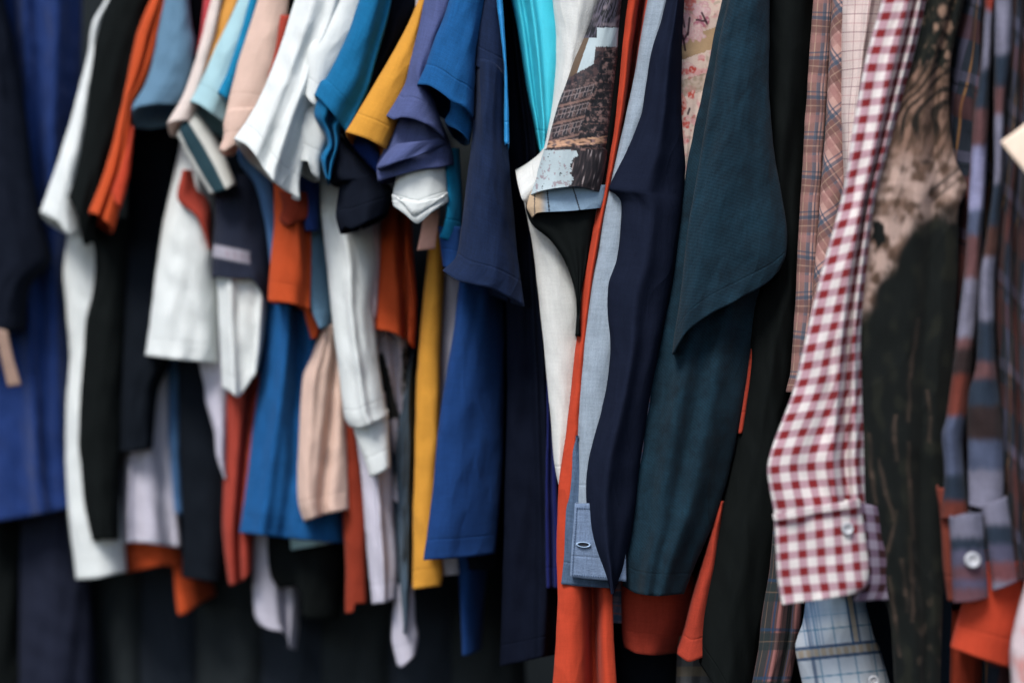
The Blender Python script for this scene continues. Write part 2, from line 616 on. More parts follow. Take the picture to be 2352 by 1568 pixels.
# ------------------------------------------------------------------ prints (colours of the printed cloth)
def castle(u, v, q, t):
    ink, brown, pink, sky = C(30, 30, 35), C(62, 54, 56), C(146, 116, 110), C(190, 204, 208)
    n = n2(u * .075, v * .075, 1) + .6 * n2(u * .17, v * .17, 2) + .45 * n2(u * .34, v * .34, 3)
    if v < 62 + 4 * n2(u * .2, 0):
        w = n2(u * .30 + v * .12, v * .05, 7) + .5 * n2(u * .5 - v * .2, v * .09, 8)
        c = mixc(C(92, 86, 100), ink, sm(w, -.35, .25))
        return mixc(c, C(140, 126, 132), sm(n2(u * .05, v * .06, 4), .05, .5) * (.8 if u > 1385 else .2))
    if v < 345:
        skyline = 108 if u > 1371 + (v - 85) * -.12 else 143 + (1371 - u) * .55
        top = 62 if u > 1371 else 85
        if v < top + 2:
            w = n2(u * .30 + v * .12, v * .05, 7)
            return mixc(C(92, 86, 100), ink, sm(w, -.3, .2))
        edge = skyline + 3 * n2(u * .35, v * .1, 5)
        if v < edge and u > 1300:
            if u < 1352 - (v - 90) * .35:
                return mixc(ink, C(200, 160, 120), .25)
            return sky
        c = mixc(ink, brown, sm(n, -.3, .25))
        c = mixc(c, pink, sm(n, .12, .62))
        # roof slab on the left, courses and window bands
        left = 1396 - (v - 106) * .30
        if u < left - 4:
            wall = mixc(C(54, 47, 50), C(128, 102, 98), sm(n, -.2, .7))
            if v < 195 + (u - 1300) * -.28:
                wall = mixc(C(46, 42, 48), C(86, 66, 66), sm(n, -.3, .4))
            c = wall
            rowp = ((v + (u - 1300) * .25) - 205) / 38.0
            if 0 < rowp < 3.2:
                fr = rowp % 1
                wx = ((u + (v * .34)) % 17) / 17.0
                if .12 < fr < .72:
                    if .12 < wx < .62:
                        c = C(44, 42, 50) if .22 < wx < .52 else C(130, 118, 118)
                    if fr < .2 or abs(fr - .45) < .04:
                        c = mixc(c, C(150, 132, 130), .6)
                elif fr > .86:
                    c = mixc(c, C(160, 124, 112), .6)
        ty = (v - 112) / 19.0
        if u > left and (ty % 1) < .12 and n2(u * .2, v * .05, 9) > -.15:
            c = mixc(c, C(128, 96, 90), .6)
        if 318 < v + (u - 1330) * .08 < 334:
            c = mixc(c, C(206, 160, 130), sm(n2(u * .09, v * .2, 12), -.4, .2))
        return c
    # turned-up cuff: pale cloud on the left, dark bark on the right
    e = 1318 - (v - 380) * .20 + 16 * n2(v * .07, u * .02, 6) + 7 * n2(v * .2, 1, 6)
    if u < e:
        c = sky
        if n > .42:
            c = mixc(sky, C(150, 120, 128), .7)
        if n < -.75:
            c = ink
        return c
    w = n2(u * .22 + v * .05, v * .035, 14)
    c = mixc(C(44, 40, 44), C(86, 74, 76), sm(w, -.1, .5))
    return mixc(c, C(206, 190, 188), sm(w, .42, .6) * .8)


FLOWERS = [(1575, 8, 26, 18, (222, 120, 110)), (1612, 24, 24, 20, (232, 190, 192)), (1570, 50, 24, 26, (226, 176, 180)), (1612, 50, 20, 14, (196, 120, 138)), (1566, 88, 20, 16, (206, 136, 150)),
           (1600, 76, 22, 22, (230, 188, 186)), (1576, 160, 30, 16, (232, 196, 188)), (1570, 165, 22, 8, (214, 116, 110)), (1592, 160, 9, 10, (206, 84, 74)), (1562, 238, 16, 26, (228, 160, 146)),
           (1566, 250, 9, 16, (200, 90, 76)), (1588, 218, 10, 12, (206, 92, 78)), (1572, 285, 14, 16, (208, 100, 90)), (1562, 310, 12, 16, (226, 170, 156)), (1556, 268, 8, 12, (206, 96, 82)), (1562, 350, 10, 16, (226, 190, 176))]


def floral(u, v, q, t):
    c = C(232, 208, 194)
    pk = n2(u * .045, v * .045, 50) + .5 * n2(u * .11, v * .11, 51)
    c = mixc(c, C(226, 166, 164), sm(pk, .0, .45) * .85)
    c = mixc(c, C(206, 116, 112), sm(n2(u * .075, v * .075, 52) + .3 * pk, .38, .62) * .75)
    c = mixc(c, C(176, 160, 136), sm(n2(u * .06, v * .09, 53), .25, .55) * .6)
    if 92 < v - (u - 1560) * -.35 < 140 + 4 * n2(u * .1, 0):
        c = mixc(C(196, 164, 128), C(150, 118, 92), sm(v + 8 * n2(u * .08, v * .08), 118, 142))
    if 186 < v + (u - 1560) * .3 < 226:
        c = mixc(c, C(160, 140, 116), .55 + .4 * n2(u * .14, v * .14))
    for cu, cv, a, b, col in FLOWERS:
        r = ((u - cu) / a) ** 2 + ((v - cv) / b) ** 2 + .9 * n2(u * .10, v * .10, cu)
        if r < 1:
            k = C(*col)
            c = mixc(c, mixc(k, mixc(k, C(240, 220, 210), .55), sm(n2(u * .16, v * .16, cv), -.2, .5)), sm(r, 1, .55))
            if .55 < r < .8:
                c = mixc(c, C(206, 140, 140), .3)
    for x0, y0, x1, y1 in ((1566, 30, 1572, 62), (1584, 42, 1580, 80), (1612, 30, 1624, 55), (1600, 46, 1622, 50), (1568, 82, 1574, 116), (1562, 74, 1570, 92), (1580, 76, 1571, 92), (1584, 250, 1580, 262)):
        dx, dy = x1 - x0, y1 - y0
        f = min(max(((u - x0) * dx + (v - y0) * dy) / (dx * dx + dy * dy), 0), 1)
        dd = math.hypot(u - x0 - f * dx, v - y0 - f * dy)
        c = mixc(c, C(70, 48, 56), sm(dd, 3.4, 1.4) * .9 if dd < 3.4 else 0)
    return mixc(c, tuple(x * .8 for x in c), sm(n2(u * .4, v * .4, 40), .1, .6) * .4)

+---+

- [Short task]: Without the pictures, copy the material exactly as given.

- [Task solution]:
The Blender Python script for this scene continues. Write part 2, from line 616 on. More parts follow. Take the picture to be 2352 by 1568 pixels.
# ------------------------------------------------------------------ prints (colours of the printed cloth)
def castle(u, v, q, t):
    ink, brown, pink, sky = C(30, 30, 35), C(62, 54, 56), C(146, 116, 110), C(190, 204, 208)
    n = n2(u * .075, v * .075, 1) + .6 * n2(u * .17, v * .17, 2) + .45 * n2(u * .34, v * .34, 3)
    if v < 62 + 4 * n2(u * .2, 0):
        w = n2(u * .30 + v * .12, v * .05, 7) + .5 * n2(u * .5 - v * .2, v * .09, 8)
        c = mixc(C(92, 86, 100), ink, sm(w, -.35, .25))
        return mixc(c, C(140, 126, 132), sm(n2(u * .05, v * .06, 4), .05, .5) * (.8 if u > 1385 else .2))
    if v < 345:
        skyline = 108 if u > 1371 + (v - 85) * -.12 else 143 + (1371 - u) * .55
        top = 62 if u > 1371 else 85
        if v < top + 2:
            w = n2(u * .30 + v * .12, v * .05, 7)
            return mixc(C(92, 86, 100), ink, sm(w, -.3, .2))
        edge = skyline + 3 * n2(u * .35, v * .1, 5)
        if v < edge and u > 1300:
            if u < 1352 - (v - 90) * .35:
                return mixc(ink, C(200, 160, 120), .25)
            return sky
        c = mixc(ink, brown, sm(n, -.3, .25))
        c = mixc(c, pink, sm(n, .12, .62))
        # roof slab on the left, courses and window bands
        left = 1396 - (v - 106) * .30
        if u < left - 4:
            wall = mixc(C(54, 47, 50), C(128, 102, 98), sm(n, -.2, .7))
            if v < 195 + (u - 1300) * -.28:
                wall = mixc(C(46, 42, 48), C(86, 66, 66), sm(n, -.3, .4))
            c = wall
            rowp = ((v + (u - 1300) * .25) - 205) / 38.0
            if 0 < rowp < 3.2:
                fr = rowp % 1
                wx = ((u + (v * .34)) % 17) / 17.0
                if .12 < fr < .72:
                    if .12 < wx < .62:
                        c = C(44, 42, 50) if .22 < wx < .52 else C(130, 118, 118)
                    if fr < .2 or abs(fr - .45) < .04:
                        c = mixc(c, C(150, 132, 130), .6)
                elif fr > .86:
                    c = mixc(c, C(160, 124, 112), .6)
        ty = (v - 112) / 19.0
        if u > left and (ty % 1) < .12 and n2(u * .2, v * .05, 9) > -.15:
            c = mixc(c, C(128, 96, 90), .6)
        if 318 < v + (u - 1330) * .08 < 334:
            c = mixc(c, C(206, 160, 130), sm(n2(u * .09, v * .2, 12), -.4, .2))
        return c
    # turned-up cuff: pale cloud on the left, dark bark on the right
    e = 1318 - (v - 380) * .20 + 16 * n2(v * .07, u * .02, 6) + 7 * n2(v * .2, 1, 6)
    if u < e:
        c = sky
        if n > .42:
            c = mixc(sky, C(150, 120, 128), .7)
        if n < -.75:
            c = ink
        return c
    w = n2(u * .22 + v * .05, v * .035, 14)
    c = mixc(C(44, 40, 44), C(86, 74, 76), sm(w, -.1, .5))
    return mixc(c, C(206, 190, 188), sm(w, .42, .6) * .8)


FLOWERS = [(1575, 8, 26, 18, (222, 120, 110)), (1612, 24, 24, 20, (232, 190, 192)), (1570, 50, 24, 26, (226, 176, 180)), (1612, 50, 20, 14, (196, 120, 138)), (1566, 88, 20, 16, (206, 136, 150)),
           (1600, 76, 22, 22, (230, 188, 186)), (1576, 160, 30, 16, (232, 196, 188)), (1570, 165, 22, 8, (214, 116, 110)), (1592, 160, 9, 10, (206, 84, 74)), (1562, 238, 16, 26, (228, 160, 146)),
           (1566, 250, 9, 16, (200, 90, 76)), (1588, 218, 10, 12, (206, 92, 78)), (1572, 285, 14, 16, (208, 100, 90)), (1562, 310, 12, 16, (226, 170, 156)), (1556, 268, 8, 12, (206, 96, 82)), (1562, 350, 10, 16, (226, 190, 176))]


def floral(u, v, q, t):
    c = C(232, 208, 194)
    pk = n2(u * .045, v * .045, 50) + .5 * n2(u * .11, v * .11, 51)
    c = mixc(c, C(226, 166, 164), sm(pk, .0, .45) * .85)
    c = mixc(c, C(206, 116, 112), sm(n2(u * .075, v * .075, 52) + .3 * pk, .38, .62) * .75)
    c = mixc(c, C(176, 160, 136), sm(n2(u * .06, v * .09, 53), .25, .55) * .6)
    if 92 < v - (u - 1560) * -.35 < 140 + 4 * n2(u * .1, 0):
        c = mixc(C(196, 164, 128), C(150, 118, 92), sm(v + 8 * n2(u * .08, v * .08), 118, 142))
    if 186 < v + (u - 1560) * .3 < 226:
        c = mixc(c, C(160, 140, 116), .55 + .4 * n2(u * .14, v * .14))
    for cu, cv, a, b, col in FLOWERS:
        r = ((u - cu) / a) ** 2 + ((v - cv) / b) ** 2 + .9 * n2(u * .10, v * .10, cu)
        if r < 1:
            k = C(*col)
            c = mixc(c, mixc(k, mixc(k, C(240, 220, 210), .55), sm(n2(u * .16, v * .16, cv), -.2, .5)), sm(r, 1, .55))
            if .55 < r < .8:
                c = mixc(c, C(206, 140, 140), .3)
    for x0, y0, x1, y1 in ((1566, 30, 1572, 62), (1584, 42, 1580, 80), (1612, 30, 1624, 55), (1600, 46, 1622, 50), (1568, 82, 1574, 116), (1562, 74, 1570, 92), (1580, 76, 1571, 92), (1584, 250, 1580, 262)):
        dx, dy = x1 - x0, y1 - y0
        f = min(max(((u - x0) * dx + (v - y0) * dy) / (dx * dx + dy * dy), 0), 1)
        dd = math.hypot(u - x0 - f * dx, v - y0 - f * dy)
        c = mixc(c, C(70, 48, 56), sm(dd, 3.4, 1.4) * .9 if dd < 3.4 else 0)
    return mixc(c, tuple(x * .8 for x in c), sm(n2(u * .4, v * .4, 40), .1, .6) * .4)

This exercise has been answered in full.